Film Threat: The Interview Bizarre

If you give it enough time, everything returns to the beginning. Le Théâtre du Grand-Guignol was French shock-horror theatre. It was founded in the 1890′s by Oscar Metenier, and lasted until 1962 when it closed because Europeans had become desensitized to fictional violence and no longer appreciated its many quirks and charms. Yet the dark spirit of the thing endured, escaping the confines of the stage and haunting cinema. It lived through people like Alfred Hitchcock and H.G. Lewis and George Romero and Tom Savini. The screams of the victims on the screen was it’s heartbeat. The fear oozing out of the audience in the theatre was it’s blood.

Jeremy Kasten (Segment: The Theatre Bizarre)

Did you do any research on the Grand Guignol before starting your segment? If so, what elements or bits of historical detail influenced the end result?

I’ve been fascinated by the Grand Guignol theatre movement for many years and because of my on-going fascination didn’t need to do research to learn about it. It’s one of my peculiar fetishistic obsessions.

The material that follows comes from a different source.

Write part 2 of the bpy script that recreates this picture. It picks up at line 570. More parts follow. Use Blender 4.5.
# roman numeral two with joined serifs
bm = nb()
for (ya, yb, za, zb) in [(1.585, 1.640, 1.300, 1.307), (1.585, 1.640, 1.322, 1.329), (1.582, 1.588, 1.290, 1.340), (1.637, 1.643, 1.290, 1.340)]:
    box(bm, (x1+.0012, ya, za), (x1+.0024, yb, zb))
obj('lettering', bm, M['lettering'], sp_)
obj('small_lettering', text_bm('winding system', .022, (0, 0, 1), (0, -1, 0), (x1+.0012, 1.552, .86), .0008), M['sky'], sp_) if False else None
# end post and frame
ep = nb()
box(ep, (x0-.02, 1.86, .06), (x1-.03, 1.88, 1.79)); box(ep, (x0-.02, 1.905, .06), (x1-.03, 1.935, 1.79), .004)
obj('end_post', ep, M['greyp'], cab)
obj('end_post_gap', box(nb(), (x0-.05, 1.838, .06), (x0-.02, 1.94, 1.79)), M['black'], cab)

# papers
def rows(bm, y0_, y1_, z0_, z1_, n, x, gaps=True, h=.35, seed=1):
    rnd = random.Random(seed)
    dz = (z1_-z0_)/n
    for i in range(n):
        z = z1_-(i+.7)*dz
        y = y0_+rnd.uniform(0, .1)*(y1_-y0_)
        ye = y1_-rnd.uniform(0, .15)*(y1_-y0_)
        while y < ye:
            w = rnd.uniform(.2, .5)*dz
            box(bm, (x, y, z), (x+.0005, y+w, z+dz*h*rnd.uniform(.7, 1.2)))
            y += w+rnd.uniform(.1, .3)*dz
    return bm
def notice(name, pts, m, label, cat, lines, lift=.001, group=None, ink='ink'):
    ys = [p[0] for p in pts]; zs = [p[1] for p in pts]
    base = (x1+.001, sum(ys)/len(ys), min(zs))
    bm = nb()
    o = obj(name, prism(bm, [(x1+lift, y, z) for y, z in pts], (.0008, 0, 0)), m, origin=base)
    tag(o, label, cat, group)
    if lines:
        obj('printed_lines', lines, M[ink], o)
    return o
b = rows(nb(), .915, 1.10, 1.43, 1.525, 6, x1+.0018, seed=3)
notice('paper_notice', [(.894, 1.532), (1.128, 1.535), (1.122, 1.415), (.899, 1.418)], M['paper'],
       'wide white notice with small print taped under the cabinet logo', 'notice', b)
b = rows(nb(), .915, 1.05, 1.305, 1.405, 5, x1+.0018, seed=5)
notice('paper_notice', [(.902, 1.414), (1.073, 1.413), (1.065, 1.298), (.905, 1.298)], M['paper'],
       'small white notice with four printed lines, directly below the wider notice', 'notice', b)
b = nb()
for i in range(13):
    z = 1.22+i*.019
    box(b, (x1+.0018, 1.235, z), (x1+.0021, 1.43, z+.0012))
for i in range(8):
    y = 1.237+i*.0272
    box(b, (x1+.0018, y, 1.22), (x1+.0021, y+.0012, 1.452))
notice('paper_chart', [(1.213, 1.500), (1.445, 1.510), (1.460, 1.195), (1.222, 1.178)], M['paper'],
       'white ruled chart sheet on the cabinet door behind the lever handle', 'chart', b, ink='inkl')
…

The name Grand Guignol actually refers to that particular theatre being a large puppet show. It was like saying “here’s something for children re-conceived for adults”. That notion – a childhood nostalgic connection to a puppet show writ large as something… icky… that’s EXACTLY what I’d hoped to capture.

While the original Grand Guignol’s goal was to sicken the audience. Theatre Bizarre wisely takes a more sophisticated approach, making every drop of blood count as opposed to tossing out gallons indiscriminately. What’s your take on the use of gore in order to achieve an effect on the audience?

I think the use of blood and effects in grand guignol was actually restrained in some ways, too. In a real grand guignol show, you’d have to sit through a fair amount of character development and story stuff – really very similar to a Hitchcock movie. The whole time the audience is anticipating something scary or disgusting – but you’re watching something that reflects your own life or your reality. The plays were soap operas about everyday life. People cheating on their spouses and getting syphilis. Shop girls moving to the city and getting raped.  Not unlike following Marion Crane in “Psycho” the first time you see that movie and waiting… anxiously… (“I thought there was going to be a bunchy of killing – this lady is on the run with cash – what gives?”). So when the shower scene FINALLY happens, you’re both on the edge of your seat with anticipation and completely caught off guard. I love horror movies but I am bored of their being discussed based how much fake blood is shed or how the special effects look. Who cares? Syphilis is scary – not decapitation.

The original Grand Guignol was often more about feel than story. Stripped of its story, what is the overall theme of your segment?

My segment’s theme is that the storyteller (or filmmaker) has a vampiric relationship with its audience – and that it is better to be an active “puppet” than an inactive observer.

Grand Guignol often tended to be single minded in purpose. What is the single emotion or thought (Besides horror or gross-out) that you wish to elicit from viewers with your segment?

Udo Kier is better than ever. And a sense that the entire film is moving forward even though its comprised of several unrelated stories.

Your segment is the one that has the least amount of consecutive time to tell a story, yet is the most important overall since it has to tie everything together. So in the end it’s a bit maddening because you only get bits and pieces of what’s going on. Is there more to the story of Peg Poett and Enola Penny?

If pressed to tell the backstory for my piece, I would tell you that Zach and I decided that the Pegg Poett story is one of an unending history of a dark spirit occupying that spot where the Theatre now lives. Before it was a theatre, it was, perhaps, a performance space where Native American’s suffered as “puppets” of that ideation of Poett. Before that cave people. And on and on.

That said, I am not sure what you mean by, “it’s a bit maddening because you only get bits and pieces of what’s going on”.  I hoped that in telling a simple story with the main function of supporting the other films, no one would feel I was over-reaching or looking to self-aggrandize the wraparounds.

In my review I said that your segment “…lets Udo be Udo, and that’s a good thing.” How much improvisation did Udo Kier do and how much of his performance was directed by you?

Udo and I worked really well together because I knew what I wanted but I was very open to his ideas. Udo is full of creative energy and concepts and will gladly participate in the creative process if given that chance. He appreciated, though, that I was able to tell him clearly when I needed him to do something specific and when I didn’t find an idea useful. Actors tend to find specific direction useful rather than general and I aim for that. The example he used ( when he was discussing the process later) was that I asked him to speak his lines as though he were reading a story to a child.

When I first spoke to Udo he suggested the idea of killing the fly on camera. I didn’t know what to make of it and worried that he’d be full of arbitrary ideas that would take lots of time on the set. Then I stopped being an uptight ninny and realized how great his idea was and how lucky I was to be getting ideas from Udo Fucking Kier. After that our real working relationship started.